Até três anos atrás, o comerciante uma parte delas enviava ao Instituto Butantã de São Paulo, que custeava o transporte. Agora, entrega ao Ibama local, que faz a soltura do animal em matas da região –e assim evita que elas sejam mortas a pauladas pelos moradores.
‘MÃES’
Os pedidos de captura são muitos. Apenas em 2016, Bortolanza capturou 28 cascavéis, número que costuma aumentar com a chegada do verão.
Vez ou outra, ele se depara com corais, urutus, jararacuçu-do-brejo e cobras cipós, mas as cascavéis são abundantes na região.
As que estão prenhes precisam ser manejadas com cuidado para não perderem a cria. As cascavéis são ovovivíparas, e os ovos são chocados dentro da própria mãe, que pode armazenar espermatozoide do macho durante meses antes de fertilizar os óvulos.
Na casa de Bortolanza, há alguns meses, duas cascavéis deram à luz 26 e 18 filhotes. Os filhotes foram acomodados em caixas. Eles atingem a maturidade em cerca de dois anos. Como as adultas, elas se alimentam de ratos, que ele ganha de criadores de Maringá. Em média, cada serpente come um roedor a cada dois meses.
NO CAFÉ
Ele, no entanto, não é apenas um capturador de cobras. Diz que aprendeu a conviver com elas. Todos os dias, com Lucimar, a mulher, e o filho, Dirley toma café com as cascavéis sobre a mesa.
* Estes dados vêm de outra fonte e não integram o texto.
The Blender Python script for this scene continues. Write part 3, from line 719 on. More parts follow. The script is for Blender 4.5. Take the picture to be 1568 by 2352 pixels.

No começo, elas batem o guizo sem parar, mas vão se acalmando. O comerciante faz um gesto com as mãos como se fosse hipnotizá-las. “Elas me entendem”, diz. “É uma técnica que aprendi vendo filmes”.
A mulher, Lucimar, não vê com muita simpatia o hobby do marido. Ela diz que já se acostumou com os bichos, mas não gosta que ele as coloque na mesa da cozinha. “Sei lá, acho que o lugar delas não é aqui”, afirma. “Elas devem ficar dentro das caixinhas quietas”.
Dirley Filho elogia o pai. Para ele, Bortolanza, ao capturar cobras, salva-as, pois poderiam ser mortas por moradores. “Meu pai evita que sejam atacadas com paus e pedradas”.
Bortolanza afirma que nunca matou cobra. Às vezes, até salva alguma ferida por moradores. Uma cascavel, capturada, se recupera de um ferimento na cabeça. Segundo o comerciante, um morador de Mandaguari, assustado com a presença do bicho, tentou matá-la no quintal de casa. Não conseguiu e chamou-o. A serpente estava embaixo de um assoalho.
Para Bortolanza, há muito mito em torno das cobras. Lembra do quem imagina que elas voam, se enrolam no pescoço e enforcam a vítima, ou mesmo que mamam em mulher que está amamentando. “Tudo bobagem”, diz. “É um bicho pacato, que não ataca se não for provocado, pois seu objetivo é armazenar veneno para caçar e, em último caso, se defender”.
O hobby do pai motivou o filho, que se tornou biólogo e se prepara para cursar mestrado na área. Com 23 anos, Dirley Filho acredita que poderá desenvolver algum trabalho com os repteis.
Por enquanto, ele trabalha com química em uma empresa de Mandaguari, mas com o mestrado espera ajudar na preservação das espécies. “As cobras pelo menos em nossa região não estão em extinção, mas ninguém sabe como será no futuro”, diz o filho.